Quand Jésus nous dit « Apprenez de moi que je suis doux et humble de cœur », c’est très étonnant. Il ne dit pas : Apprenez de moi comment faire des miracles extraordinaires, non, il dit « Apprenez que je suis ». Il s’agit d’une transformation au niveau de l’être, d’une conversion, une autre façon de penser d’agir et de voir.
C’est alors » être habité », habité de plus en plus par cette Présence qui nous conduit vers cette inconnaissable, vers Celui qu’on ne peut nommer.
Notre Eglise, dans la tempête qu’elle traverse, doit être sobre et pauvre, garder le seul nécessaire, elle doit toujours s’efforcer d’avoir le mot juste, de dire des choses vraies.
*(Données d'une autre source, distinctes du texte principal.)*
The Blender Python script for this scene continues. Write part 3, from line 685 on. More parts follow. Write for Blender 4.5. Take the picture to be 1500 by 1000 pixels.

Elle n’est propriétaire de rien, nous sommes les gérants des biens que Dieu nous donne dans une situation toujours provisoire, dans l’attente de la Jérusalem céleste. Rappelons-nous toujours que Jésus est venu sauver les brebis perdues que nous sommes toutes et tous, plus ou moins, non les justes qui ont bonne conscience et qui jugent les autres. Rappelons-nous aussi toujours qu’on ne peut s’éveiller à l’amour de Dieu, de nos pauvres savoirs et vouloirs.
Nous sommes appelés par le Christ, comme serviteurs inutiles, car tout ce que nous avons reçu de Dieu, nous avons reçu gratuitement. À nous revient de répondre par le don gratuit de notre vie.